En el explosivo escenario del siglo XVI, en Levante como en Europa, Venecia se convierte en un auténtico garante del equilibrio entre las potencias. La continuidad de la paz con la Porta (los venecianos denominaban así al gobierno central de Estambul) dependía en gran parte de la eventual intención de los otomanos a ponerla fin, es decir, del retorno a una estrategia de expansión territorial en el Mediterráneo, que llegó en 1570 con la explosión del conflicto chipriota.
Al contrario, en el curso de la tercera fase y gracias también al debilitamiento de la potencia marítima otomana, los venecianos retomaron una estrategia agresiva, enrolándose durante veinte años en un conflicto para la defensa de la isla de Candia y empeñándose, con fortuna alterna, en las últimas guerras del siglo XVIII, en Morea y en el Norte de África.
Volviendo a una perspectiva más estrechamente comercial, la presencia de mercaderes venecianos en los emporios orientales conoció una excepcional continuidad, que fue capaz de superar incluso los conflictos más largos, durante los cuales se imponía a los súbditos de la Serenissima (antiguo nombre del gobierno de Venecia) fuertes limitaciones además de la interrupción formal del tráfico con la madre patria y, a veces, a la confiscación de bienes y mercancías.
Al considerar el comercio veneciano en Oriente, es necesario tener presente las fluctuaciones y la evolución de la producción industrial en la madre patria.
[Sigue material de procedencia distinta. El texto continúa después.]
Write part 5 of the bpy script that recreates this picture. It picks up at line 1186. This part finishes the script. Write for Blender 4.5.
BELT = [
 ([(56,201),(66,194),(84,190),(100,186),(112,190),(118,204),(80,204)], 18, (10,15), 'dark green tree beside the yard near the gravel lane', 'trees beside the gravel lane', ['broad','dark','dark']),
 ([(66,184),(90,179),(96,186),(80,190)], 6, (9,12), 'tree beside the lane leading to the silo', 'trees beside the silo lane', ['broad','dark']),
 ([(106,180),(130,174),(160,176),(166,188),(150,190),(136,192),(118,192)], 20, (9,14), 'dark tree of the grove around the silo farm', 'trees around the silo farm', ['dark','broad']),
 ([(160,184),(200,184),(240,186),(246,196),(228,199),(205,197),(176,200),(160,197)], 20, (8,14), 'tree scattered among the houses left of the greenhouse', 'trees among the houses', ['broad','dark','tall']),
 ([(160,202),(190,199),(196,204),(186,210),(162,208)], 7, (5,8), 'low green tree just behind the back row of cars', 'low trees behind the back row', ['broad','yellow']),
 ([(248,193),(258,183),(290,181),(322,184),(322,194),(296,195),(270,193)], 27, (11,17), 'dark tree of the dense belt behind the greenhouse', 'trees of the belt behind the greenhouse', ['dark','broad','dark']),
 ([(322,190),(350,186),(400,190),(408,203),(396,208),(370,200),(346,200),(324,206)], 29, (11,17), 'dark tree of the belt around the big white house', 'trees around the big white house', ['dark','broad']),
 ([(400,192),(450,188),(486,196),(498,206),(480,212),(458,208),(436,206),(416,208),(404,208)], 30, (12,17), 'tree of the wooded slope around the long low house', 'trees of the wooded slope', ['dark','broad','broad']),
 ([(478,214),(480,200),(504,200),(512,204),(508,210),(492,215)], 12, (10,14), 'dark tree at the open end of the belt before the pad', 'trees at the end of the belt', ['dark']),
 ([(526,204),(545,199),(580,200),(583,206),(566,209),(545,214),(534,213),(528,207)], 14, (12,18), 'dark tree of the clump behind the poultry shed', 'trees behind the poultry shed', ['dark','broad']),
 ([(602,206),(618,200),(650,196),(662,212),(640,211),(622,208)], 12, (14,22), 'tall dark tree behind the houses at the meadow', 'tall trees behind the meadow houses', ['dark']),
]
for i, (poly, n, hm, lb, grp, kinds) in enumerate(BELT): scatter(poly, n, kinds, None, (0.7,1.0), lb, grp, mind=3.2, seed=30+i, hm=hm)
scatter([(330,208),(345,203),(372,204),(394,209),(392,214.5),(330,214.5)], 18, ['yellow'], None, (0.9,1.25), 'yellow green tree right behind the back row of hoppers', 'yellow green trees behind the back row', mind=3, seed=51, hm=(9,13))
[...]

Hasta el siglo XVI, el puerto lagunar gozó de un prestigio indiscutible en la fabricación de productos particularmente apreciados en la corte otomana y por las clases acomodadas de provincias: prendas de lana o seda, bordadas o no, objetos de vidrio espejos, tesoros de orfebrería y metales procedentes de Alemania afluían a las costas otomanas.
Sin embargo, el sistema de intercambios estaba muy diversificado , implicando también el comercio de trigo, sal y otros géneros de primera necesidad.
A veces, cuando los lugares de producción de estos géneros se encontraban dentro de los confines otomanos, eran los mismos mercaderes venecianos los que se ofrecían como administradores del sultán estipulando contratos de concesión para la gestión de salinas, campos cultivables e incluso aduanas.
Este fenómeno se dio sobretodo en la costa oriental del Adriático, que como reconocimiento formal de la hegemonía marítima de la República se citaba en los mismos documentos otomanos con el nombre de Boğaz-i Venedik (Golfo de Venecia).
Aún cuando los intereses del patriciado se fijaron casi en exclusiva en la renta de terrenos (a partir del final del siglo XVI), abandonando el comercio activo, el gobierno republicano supo proteger y animar la vocación marítima de la ciudad lagunar, consintiendo el surgir de nuevas clases empresariales que organizadas en casas mercantiles diseminadas en los principales puertos del Mediterráneo, garantizaron hasta el siglo XVIII la continuidad del tráfico interno con Venecia, aunque en condiciones bien lejanas de la pasada época de hegemonía. Los cónsules venecianos residentes en Alepo, Alejandría, Larnaca, Salónica, Durazzo y el mismo Bailo (representante diplomático) en Constantinopla recibieron la triste noticia del tratado de Campoformio (1797) en un momento no precisamente estéril para el sistema de intercambios.